**YOUR OBJECTIVE:**
Filter the records below and copy every line containing the word "this".

(Scripts that build scenes)
==============================

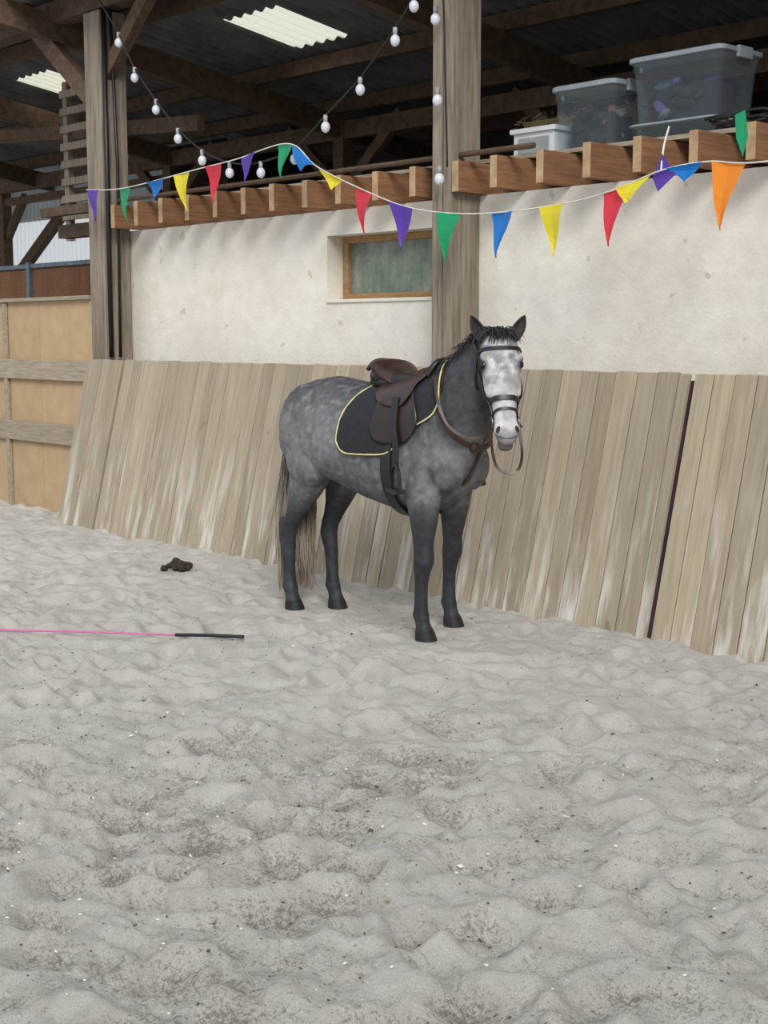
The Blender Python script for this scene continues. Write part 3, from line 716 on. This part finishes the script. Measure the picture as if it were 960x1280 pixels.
M_brown=simple('brown_leather',(70,45,36),(42,28,22),12,.4,.15)
M_saddle=simple('saddle_leather',(66,42,36),(42,28,25),9,.34,.12)
M_flap=simple('flap_leather',(46,33,30),(30,24,23),9,.36,.12)
M_blackl=simple('black_leather',(28,26,26),(18,17,17),14,.42,.1)
M_steel=simple('bit_steel',(150,152,156),(120,122,126),20,.3,0,metal=.9)
M_pad=simple('pad_black_quilt',(38,40,46),(28,29,34),60,.9,.6,bd=.006)
M_pipe=simple('pad_piping',(214,208,150),(196,190,128),20,.7,0)
TOP=math.pi/2
def cast(x,phi,side,zc=1.05):
    o=V(x,0,zc); d=V(0,side*math.cos(phi),math.sin(phi)); hit=bvh.ray_cast(o+d*.9,-d,.9)
    if hit[0] is None: return o+d*.25,d
    return hit[0],hit[1]
def patch(outline_fn,nx,nt,off,th,name,mat,parent,piping=None,quilt=False):
    mb=MB(); edges=[]
    for side in (-1,1):
        G=[];Q=[]
        for i in range(nx+1):
            r1=[];r2=[]
            for j in range(nt+1):
                x,phi=outline_fn(i/nx,j/nt); p,n=cast(x,phi,side); r1.append(p+n*off); r2.append(n)
            G.append(r1);Q.append(r2)
        for A_ in(G,Q):
            for _ in range(8):
                G2=[r[:] for r in A_]
                for i in range(nx+1):
                    for j in range(nt+1):
                        i0,i1,j0,j1=max(i-1,0),min(i+1,nx),max(j-1,0),min(j+1,nt)
                        if i in(0,nx) and j in (0,nt): continue
                        if i in(0,nx): G2[i][j]=(A_[i][j0]+A_[i][j1]+A_[i][j]*2)/4
                        elif j in(0,nt): G2[i][j]=(A_[i0][j]+A_[i1][j]+A_[i][j]*2)/4
                        else: G2[i][j]=(A_[i0][j]+A_[i1][j]+A_[i][j0]+A_[i][j1]+A_[i][j]*2)/6
                A_[:]=G2
        vs=[];fs=[]
        for lay,o_ in((0,0),(1,th)):
            for i in range(nx+1):
                for j in range(nt+1):
                    q=.003*abs(math.sin((i+j)*.55))*abs(math.sin((i-j)*.55)) if quilt and lay else 0
                    vs.append(G[i][j]+Q[i][j]*(o_+q))
        K=(nx+1)*(nt+1); id_=lambda l,i,j:l*K+i*(nt+1)+j
        for l in(0,1):
            for i in range(nx):
                for j in range(nt): fs.append((id_(l,i,j),id_(l,i+1,j),id_(l,i+1,j+1),id_(l,i,j+1)))
        ring=[(i,0) for i in range(nx)]+[(nx,j) for j in range(nt)]+[(i,nt) for i in range(nx,0,-1)]+[(0,j) for j in range(nt,0,-1)]
        for a_,b_ in zip(ring,ring[1:]+ring[:1]): fs.append((id_(0,*a_),id_(0,*b_),id_(1,*b_),id_(1,*a_)))
        mb.add(vs,fs,0)
        e=[(0,j) for j in range(0,nt+1)]+[(i,nt) for i in range(1,nx+1)]+[(nx,j) for j in range(nt-1,-1,-1)]
        edges.append([G[i][j]+Q[i][j]*(th+.001) for i,j in e])
    o=mb.obj(name,mat,parent,smooth=True)
    if piping:
        mb=MB()
        for e in edges: mb.tube(e,.0045,6)
        mb.obj('piping',piping,parent,smooth=True)
    return o
SP=empty('saddle_pad',HO)
def pad_out(u,v):
    xr=.09-.08*sst(0,.85,v); xf=.57+.06*math.sin(math.pi*min(1,v*1.05))-.12*sst(.6,1,v)
    low=math.radians(-15); hem=low+math.radians(12)*(1-math.sqrt(max(0,1-(1-min(u/.22,1))**2)))+math.radians(20)*(1-math.sqrt(max(0,1-(1-min((1-u)/.3,1))**2)))
    return xr+(xf-xr)*u,TOP+(hem-TOP)*v
patch(pad_out,40,34,.007,.012,'pad',M_pad,SP,piping=M_pipe,quilt=True)
SD=empty('saddle',HO)
def corner(u,a,b): return (1-math.sqrt(max(0,1-(1-min(u/a,1))**2)))+(1-math.sqrt(max(0,1-(1-min((1-u)/b,1))**2)))
def flap_out(u,v):
    xr=.25; xf=.47+.10*math.sin(math.pi*.6*v)-.03*sst(.7,1,v)
    hem=math.radians(-3)+math.radians(14)*corner(u,.3,.35)
    return xr+(xf-xr)*u, math.radians(66)+(hem-math.radians(66))*v
patch(flap_out,20,24,.028,.007,'flaps',M_flap,SD)
def skirt_out(u,v):
    xr=.17+.03*v; xf=.52-.02*v
    hem=math.radians(40)+math.radians(14)*corner(u,.35,.35)
    return xr+(xf-xr)*u, math.radians(84)+(hem-math.radians(84))*v
patch(skirt_out,18,14,.038,.007,'skirts',M_saddle,SD)
def pl(pts,x):
    for (a_,za),(b_,zb) in zip(pts,pts[1:]):
        if a_<=x<=b_: return za+(zb-za)*sst(0,1,(x-a_)/(b_-a_))
    return pts[-1][1]
ZT=[(.05,1.445),(.085,1.478),(.13,1.474),(.20,1.438),(.28,1.414),(.36,1.418),(.43,1.437),(.49,1.462),(.53,1.464),(.555,1.445)]
HWD=[(.05,.06),(.08,.125),(.13,.16),(.22,.155),(.30,.13),(.38,.11),(.46,.085),(.53,.06),(.555,.035)]
mb=MB(); rings=[]
for i in range(41):
    x=.05+.505*i/40; z=pl(ZT,x); h=pl(HWD,x); r_=[]
    dr=.03+.035*sst(.12,.3,x); lowz=z-.10 if x>.1 else z-.05
    for k in range(24):
        a_=2*math.pi*k/24; c,s=math.cos(a_),math.sin(a_)
        if s>=0: r_.append(V(x,h*math.copysign(abs(c)**.7,c),z-dr*(abs(c)**2.2)))
        else: r_.append(V(x,h*math.copysign(abs(c)**.8,c)*(1+.05*s),z-dr-(z-dr-lowz)*abs(s)**.9*.9))
    rings.append(r_)
mb.loft(rings,0)
o=mb.obj('seat',[M_saddle,M_blackl],SD,smooth=True)
for p in o.data.polygons:
    if p.center.x>.40: p.material_index=1
mb=MB()
for s in(-1,1): mb.ell((.27,s*.085,1.355),(.22,.05,.05)); mb.ell((.14,s*.085,1.385),(.08,.05,.05))
mb.obj('panels',M_blackl,SD,smooth=True)
mb=MB()
mb.tube(crom([(.50,-.10,1.39),(.525,-.06,1.455),(.53,0,1.472),(.525,.06,1.455),(.50,.10,1.39)],6),.017,8)
mb.tube(crom([(.07,-.12,1.42),(.055,-.07,1.455),(.05,0,1.468),(.055,.07,1.455),(.07,.12,1.42)],6),.012,8)
mb.obj('arches',M_blackl,SD,smooth=True)
mb=MB(); mi_=MB()
for s in(-1,1):
    top,n0=cast(.38,math.radians(50),s); a_,n_=cast(.41,math.radians(18),s); b_,nb=cast(.44,math.radians(-5),s)
    pts=[top+n0*.052,a_+n_*.045,b_+nb*.045,V(.45,b_.y+nb.y*.05,.93)]
    for dx in(0,.022):
        P=[p+V(dx,0,0) for p in crom(pts,6)]
        vs=[];fs=[]
        for i,p in enumerate(P): vs+=[p+V(-.012,0,0),p+V(.012,0,0),p+V(.012,s*.005,0),p+V(-.012,s*.005,0)]
        for i in range(len(P)-1):
            for k in range(4): fs.append((4*i+k,4*i+(k+1)%4,4*i+4+(k+1)%4,4*i+4+k))
        mb.add(vs,fs)
    c=V(.46,pts[-1].y,.85)
    arch=[c+V(.066,s*.03,-.05)]+[c+V(.062*math.cos(t),s*.03*math.cos(t),.085*math.sin(t)) for t in [math.pi*k/14 for k in range(15)]]+[c+V(-.066,-s*.03,-.05)]
    mi_.tube(arch,.010,8,0); mi_.beam(c+V(.070,s*.03,-.05),c+V(-.070,-s*.03,-.05),.050,.022,0)
mb.obj('stirrup_leathers',M_blackl,SD); mi_.obj('stirrup_irons',[M_black],SD,smooth=False)
mb=MB(); P=[];Nn=[]
for k in range(25):
    an=math.radians(-190+200*k/24); c,s=math.cos(an),math.sin(an)
    x=.37; zt_,zb_,hw0=1.37,.648,.258; zc=(zt_+zb_)/2; h=(zt_-zb_)/2+.004; hw1=hw0+.004
    P.append(V(x,hw1*math.copysign(abs(c)**.85,c)*(1-.18*s),zc+h*math.copysign(abs(s)**.95,s))); Nn.append(V(0,c,s).normalized())
ribbon(mb,P,Nn,.075,.012); mb.obj('girth',M_blackl,SD,smooth=False)
BR=empty('martingale',HO); mb=MB()
strap(mb,[(.575,-.03,1.46),(.61,-.13,1.36),(.67,-.18,1.22),(.73,-.17,1.11),(.80,-.08,1.04),(.82,0,1.025),(.80,.08,1.04),(.73,.17,1.11),(.67,.18,1.22),(.61,.13,1.36),(.575,.03,1.46)],.026,.006,.006)
strap(mb,[(.84,0,1.03),(.80,0,.95),(.76,0,.87),(.70,0,.80)],.022,.005,.005)
l,_=surf_pt((.80,-.05,1.035),.012); mb.ell(l,(.028,.028,.03)); mb.obj('neck_strap',M_brown,BR)
BD=empty('bridle',HO)
def loop(mb,t0,t1,w_,th,back,off=.004,n=20):
    pts=[]
    for k in range(n):
        a_=2*math.pi*k/n; c,s=math.cos(a_),math.sin(a_); t=t0+(t1-t0)*(.5-.5*s)
        pts.append(HP(t,.10*c,-.03+(.10*s if s>0 else back*s)))
    strap(mb,pts,w_,th,off,0,True,3)
mb=MB()
loop(mb,.61,.66,.024,.007,.10)
loop(mb,.71,.82,.013,.005,.06)
strap(mb,[HP(.13,-.115,-.03),HP(.145,-.09,.06),HP(.15,0,.09),HP(.145,.09,.06),HP(.13,.115,-.03)],.018,.006,.005)
strap(mb,[HP(.13,-.12,-.03),HP(.04,-.10,-.07),HP(-.04,-.06,-.09),HP(-.06,0,-.10),HP(-.04,.06,-.09),HP(.04,.10,-.07),HP(.13,.12,-.03)],.026,.005,.008)
for s in(-1,1):
    strap(mb,[HP(.13,s*.12,-.025),HP(.30,s*.13,-.045),HP(.45,s*.12,-.03),HP(.60,s*.10,-.015),HP(.76,s*.09,-.01)],.016,.005,.005)
    strap(mb,[HP(.13,s*.12,-.05),HP(.22,s*.13,-.08),HP(.32,s*.12,-.12),HP(.38,s*.08,-.15)],.013,.004,.006)
mb.obj('headstall',M_blackl,BD)
mb=MB(); bits=[]
for s in(-1,1):
    c,n_=surf_pt(HP(.80,s*.09,-.02),.012); bits.append(c)
    mb.tube([c+ha*.027*math.cos(t)+hn*.027*math.sin(t) for t in [2*math.pi*k/16 for k in range(16)]],.004,6,closed=True)
mb.obj('bit_rings',M_steel,BD,smooth=True)
mb=MB()
def freestrap(pts,w_=.016,th=.005,up=hn):
    P=crom(pts,8); vs=[];fs=[]
    for i,p in enumerate(P):
        t=(P[min(i+1,len(P)-1)]-P[max(i-1,0)]).normalized(); s_=t.cross(up)
        if s_.length<.05: s_=t.cross(hw_)
        s_.normalize(); n_=t.cross(s_)
        vs+=[p-s_*w_/2-n_*th/2,p+s_*w_/2-n_*th/2,p+s_*w_/2+n_*th/2,p-s_*w_/2+n_*th/2]
    for i in range(len(P)-1):
        for k in range(4): fs.append((4*i+k,4*i+(k+1)%4,4*i+4+(k+1)%4,4*i+4+k))
    mb.add(vs,fs)
freestrap([bits[0],bits[0]+V(0,0,-.10),HP(.97,-.04,-.06)+V(0,0,-.11),HP(.97,.02,-.04)+V(0,0,-.155),HP(.97,.07,-.04)+V(0,0,-.13),HP(.97,.08,-.02)+V(0,0,-.05),bits[1]],.014)
freestrap([bits[0],bits[0]+V(-.05,.0,-.10),V(.93,-.10,1.10),V(.84,-.15,1.09),V(.75,-.195,1.15),V(.68,-.20,1.27),V(.61,-.15,1.39)],.015)
freestrap([bits[1],V(1.05,.02,1.15),V(.93,.08,1.12),V(.82,.15,1.13),V(.72,.19,1.24),V(.61,.15,1.39)],.015)
mb.obj('reins',M_brown,BD)
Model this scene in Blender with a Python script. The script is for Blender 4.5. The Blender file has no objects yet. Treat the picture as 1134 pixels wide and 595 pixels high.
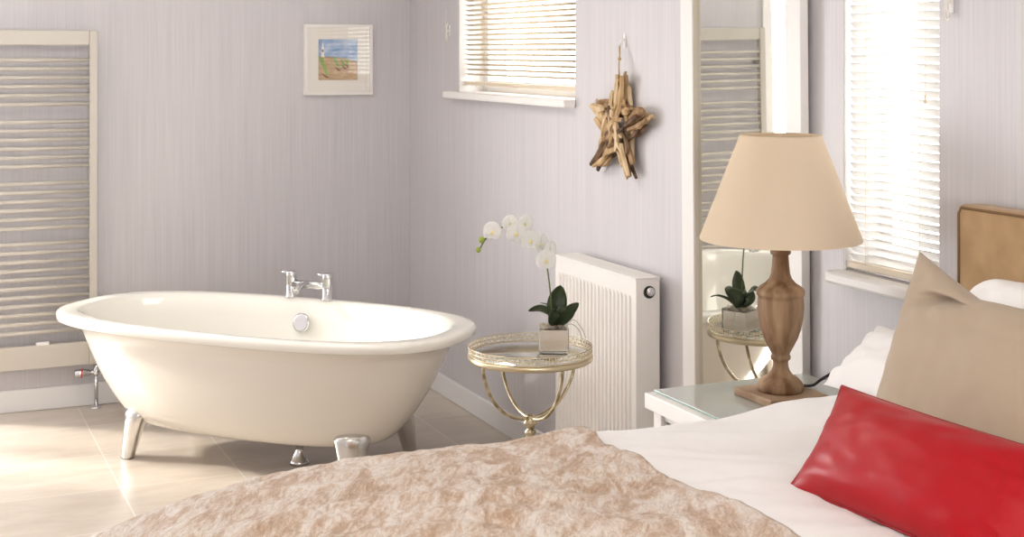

==============================

**EXERCISE ANSWER:**
The Blender Python script for this scene continues. Write part 3, from line 716 on. This part finishes the script. Measure the picture as if it were 960x1280 pixels.
Model this scene in Blender with a Python script. The script is for Blender 4.5. The Blender file has no objects yet. Treat the picture as 1134 pixels wide and 595 pixels high.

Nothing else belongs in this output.